Trève de poncifs sur les SMS et autres abréviations, à qui l'on fait un procès injuste, inutile, et pourtant si aisé... Croyez-vous qu'un adolescent tel que moi, qui dort avec son portable sur son oreiller, qui le surveille du coin de l'oeil en faisant ses devoirs, comme on révère une idole sur son autel, soit à ce point écervelé qu'il ne fasse plus la distinction entre l'orthographe académique et ce chaos symbolico-phonétique qu'il manipule avec tant d'aisance?
Non, preuve à été faite que l'influence, que l'on croit si néfaste à la maîtrise de la langue, de cette orthographe "économique" et rapide sur l'orthographe académique était aussi insignifiante qu'inimaginable.

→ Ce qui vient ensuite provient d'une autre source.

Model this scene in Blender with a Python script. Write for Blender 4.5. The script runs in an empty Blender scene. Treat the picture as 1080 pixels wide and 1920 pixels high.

Sachez que ces adolescents qui ont acquis des bases saines en orthographe et en grammaire (prononcez académiquement
*gramaire) font parfaitement la différence, et quant à ceux qui font un galimatias indémêlable de lettres, de genres travestis et de nombres décuplés, ceux que l'on peut croire fragilisés par ce moyen de communication (de même que par les chat internet, quand j'y pense), sont les mêmes qui faisaient déjà maintes fautes auparavant.
Moi qui ai été instruit par la méthode globale, et qui ai gravi sans trop de difficultés les échelons du primaire et du secondaire, moi qui me trouve à présent en hypokhâgne, je découvre autour de moi que je ne suis pas le seul extra-terrestre de ma (dé-)génération à aimer caresser la couverture d'un bouquin, à aimer lire Shakespeare (et savoir écrire son nom

), Voltaire, Hugo ou Balzac, et à ne pouvoir rester assis dans une bibliothèque sans me ruer sur les rayons (quoique ce trait me soit assez particulier)... Et que je ne suis pas le seul, rendez-vous compte, à me limiter aux trois fautes réglementaires en dissertation de lettres ou de philo...
Trêve d'amalgames ! Non, les jeunes ne sont pas plus illétrés qu'autrefois (c'est même le contraire), pas moins dislexiques. Si l'école est aujourd'hui, il faut en convenir, la fabrique en masse du parfait crétin, ce n'est pas la faute d'une méthode de lecture, qui convient parfaitement à certains entendements et va à l'encontre d'autant d'autres; pas non plus la faute aux sms et chats internets... Voyez plus large, ouvrez les yeux, au nom de cette génération sacrifiée, dont j'ose me prétendre rescapé, c'est toute la médiocrité ambiante qu'il faut brûler avec nos manuels scolaires.
Cessons un peu de croire à la culture facile, qui se consume et se consomme aussi vite qu'elle s'achète, cette culture que l'on jette, cette culture "torche-cul" (le terme est de Rabelais), et faisons l'effort de revoir notre style, ampoulons nos figures, et redonnons un peu d'âme et de beauté à nos lettres. Un peu de rigueur que diable ! Vous le devez bien à ces sombres victimes des mécaniques que vous avez vous-même mis en marche. La culture n'est pas un marché, c'est là qu'est le débat. Lorsqu'on l'aura compris, reviendra l'orthographe.